What Clinton's Autobiography Reveals
by Mary
David Maraniss, one of Clinton's biographers, has a piece in the WaPo that examines Clinton's autobiography for what it could tell him about Clinton's innerlife. As Maraniss says, one of the challenges for a biographer is to try to get inside the heads of his subjects and understand not just what they did, but why they did what they did. And as Maraniss admits, this is an essentially impossible task as we all have thoughts and reactions we never reveal to another. Yet, Maraniss found Clinton's autobiography fascinating and it added to his sense of the man. He said that it changed his belief that Clinton was naturally optimistic, to seeing that this was more of the public face, and not the internal reality for Clinton.
One summer night during the 1992 presidential campaign, when I was interviewing Clinton about spiritual questions, he said that what he yearned for most, but had great difficulty achieving, was a feeling of integration of mind, body and spirit. At the time, I wasn't sure what he meant. After reading his memoir, I think I have a better idea. At various points in his book, he says during his teenage years, when he was living with his abusive, alcoholic stepfather (Roger Clinton, his mother Virginia's second husband), he began to understand that he was leading parallel lives. His gregarious public life of "friends and fun, learning and doing" hid a secret internal life "full of uncertainty, anger and a dread of ever-looming violence."
This interpretation, a prominent theme in his promotional interviews with Dan Rather and Oprah Winfrey, resonated with me. Without using the specific term in my biography, I often cited this duality as the reason he could perform so well on occasions when most people would crumble; for example, how he could deliver a State of the Union address unflappably only a few days after the Monica Lewinsky sex scandal broke. But for the most part, I thought of his parallel lives as a means of helping him keep going during difficult times, and I underestimated the depth of his self-doubt. It was not some Zen-like state of grace that Clinton longed for when he talked about integrating mind, body and spirit. He just wanted to believe that he could be a good person, someone approximating the image he tried to present to the world.

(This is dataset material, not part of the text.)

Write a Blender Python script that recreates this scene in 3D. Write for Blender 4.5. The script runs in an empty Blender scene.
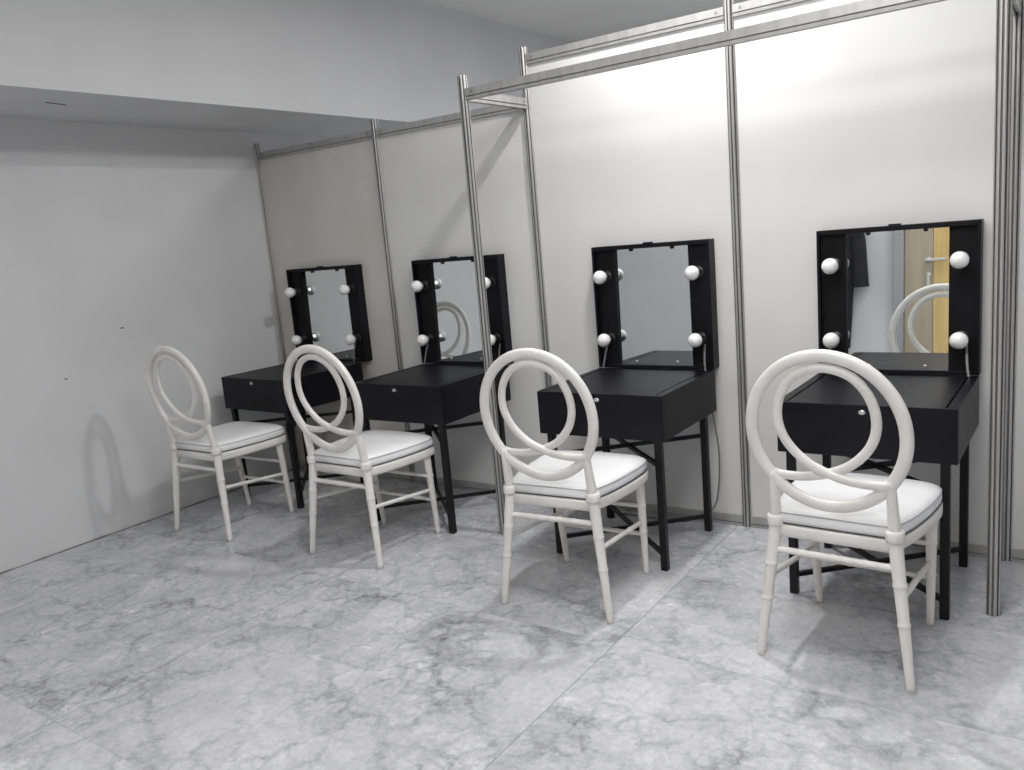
import bpy, bmesh, math, random
from math import sin, cos, pi, radians as R
from mathutils import Vector, Matrix
random.seed(4)
S = bpy.context.scene
COL = S.collection

# ------------------------------------------------------------------ materials
def new_mat(name, col=(.8, .8, .8), rough=.5, metal=0., spec=.5, coat=0.):
    m = bpy.data.materials.new(name); m.use_nodes = True
    b = m.node_tree.nodes['Principled BSDF']
    b.inputs['Base Color'].default_value = (*col, 1)
    b.inputs['Roughness'].default_value = rough
    b.inputs['Metallic'].default_value = metal
    b.inputs['Specular IOR Level'].default_value = spec
    b.inputs['Coat Weight'].default_value = coat
    return m

def nodes_of(m):
    nt = m.node_tree
    return nt, nt.nodes, nt.links, nt.nodes['Principled BSDF']

def add_noise(m, c1, c2, scale=5., detail=6., lo=.35, hi=.65, bump=0., bscale=200., stretch=(1, 1, 1), rough=None):
    nt, N, L, b = nodes_of(m)
    tc = N.new('ShaderNodeTexCoord'); mp = N.new('ShaderNodeMapping')
    mp.inputs['Scale'].default_value = stretch
    L.new(tc.outputs['Object'], mp.inputs['Vector'])
    n = N.new('ShaderNodeTexNoise'); n.inputs['Scale'].default_value = scale; n.inputs['Detail'].default_value = detail
    L.new(mp.outputs[0], n.inputs['Vector'])
    r = N.new('ShaderNodeValToRGB')
    r.color_ramp.elements[0].position = lo; r.color_ramp.elements[1].position = hi
    r.color_ramp.elements[0].color = (*c1, 1); r.color_ramp.elements[1].color = (*c2, 1)
    L.new(n.outputs['Fac'], r.inputs['Fac']); L.new(r.outputs['Color'], b.inputs['Base Color'])
    if rough:
        mr = N.new('ShaderNodeMapRange'); mr.inputs['To Min'].default_value = rough[0]; mr.inputs['To Max'].default_value = rough[1]
        L.new(n.outputs['Fac'], mr.inputs['Value']); L.new(mr.outputs[0], b.inputs['Roughness'])
    if bump:
        n2 = N.new('ShaderNodeTexNoise'); n2.inputs['Scale'].default_value = bscale; n2.inputs['Detail'].default_value = 3
        L.new(mp.outputs[0], n2.inputs['Vector'])
        bp = N.new('ShaderNodeBump'); bp.inputs['Strength'].default_value = bump; bp.inputs['Distance'].default_value = .002
        L.new(n2.outputs['Fac'], bp.inputs['Height']); L.new(bp.outputs[0], b.inputs['Normal'])
    return m

M = {}
M['plaster'] = add_noise(new_mat('painted_plaster', rough=.75), (.65, .655, .665), (.695, .70, .71), 2.2, 5, bump=.25, bscale=60)
M['ceiling'] = add_noise(new_mat('ceiling_paint', rough=.85), (.80, .80, .79), (.84, .84, .83), 1.5, 3, bump=.1, bscale=40)
M['panel'] = add_noise(new_mat('white_laminate', rough=.38), (.69, .685, .675), (.73, .73, .725), 1.8, 4, rough=(.34, .45))
M['panel_cream'] = add_noise(new_mat('cream_laminate', rough=.42), (.60, .59, .545), (.66, .65, .61), 2.2, 4, rough=(.36, .48))
M['alu'] = add_noise(new_mat('brushed_aluminium', rough=.40, metal=.55), (.42, .415, .41), (.50, .495, .49), 30, 4, stretch=(1, 1, .05))
M['alu_dark'] = new_mat('groove_shade_and_lock', (.16, .16, .16), .6, .3)  # darker metal: painted shade inside the grooves, and the beam locks
M['chair'] = add_noise(new_mat('ivory_paint', rough=.32), (.72, .71, .67), (.80, .79, .765), 9, 6, .3, .6, bump=.15, bscale=90)
M['vinyl'] = add_noise(new_mat('white_vinyl', rough=.36), (.84, .84, .85), (.90, .90, .91), 6, 4, bump=.35, bscale=14)
M['pipe'] = new_mat('grey_piping', (.42, .42, .43), .5)
M['seam'] = new_mat('dark_seam', (.07, .07, .075), .7)
M['black'] = add_noise(new_mat('black_laminate', rough=.46, spec=.2), (.004, .004, .006), (.008, .008, .011), 6, 5, rough=(.36, .5), bump=.12, bscale=120)
M['black_in'] = add_noise(new_mat('black_inner_board', rough=.6, spec=.2), (.003, .003, .004), (.006, .006, .008), 6, 5)
M['black_metal'] = add_noise(new_mat('black_steel', rough=.42, spec=.3), (.006, .006, .007), (.010, .010, .011), 12, 4)
M['mirror'] = new_mat('mirror_glass', (.86, .88, .88), .015, 1.0)
M['bulb'] = new_mat('opal_bulb', (.88, .88, .88), .22, 0, .5, .3)
M['chrome'] = new_mat('chrome', (.72, .72, .72), .34, 1.)
M['socket'] = new_mat('black_plastic', (.012, .012, .012), .35)
M['door'] = add_noise(new_mat('yellow_beech_veneer', rough=.4), (.62, .44, .17), (.74, .55, .25), 6, 5, stretch=(4, 1, .3))
M['door_dull'] = add_noise(new_mat('grey_beech_veneer', rough=.45), (.40, .35, .26), (.47, .41, .31), 6, 5, stretch=(4, 1, .3))
M['door_frame'] = new_mat('grey_door_frame', (.36, .37, .39), .4)
M['coat'] = add_noise(new_mat('black_cloth', rough=.9), (.010, .010, .012), (.022, .022, .026), 20, 5)
M['cable'] = new_mat('grey_cable', (.16, .16, .16), .5)
M['black_cable'] = new_mat('black_cable', (.02, .02, .02), .5)
M['strap'] = new_mat('steel_stay', (.24, .24, .24), .4, .6)
M['handle'] = new_mat('satin_steel', (.62, .62, .62), .4, .3)
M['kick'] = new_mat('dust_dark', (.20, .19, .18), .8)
em = bpy.data.materials.new('lamp_lens'); em.use_nodes = True
eb = em.node_tree.nodes['Principled BSDF']; eb.inputs['Emission Color'].default_value = (1, 1, 1, 1); eb.inputs['Emission Strength'].default_value = 8
M['lens'] = em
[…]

Reading Clinton's autobiography has made Maraniss view Clinton as a more complex human being struggling to find a way to see himself as a good person. Perhaps this was one of the reasons Clinton was so empathetic and so believable when he was relating to other people. When someone questions his/her own inherent goodness and still strives to do better without hating his/her own nature, one is able to provide the same grace for others who are also struggling. This is the essential nature of compassion. Forgiving and loving others for who they are, as you would have them do unto you. Self-doubt without self-hate is perhaps one of the most important traits that allow us to be truly human.
Boy, I miss Bill Clinton's America where compassion was still a value we held dear.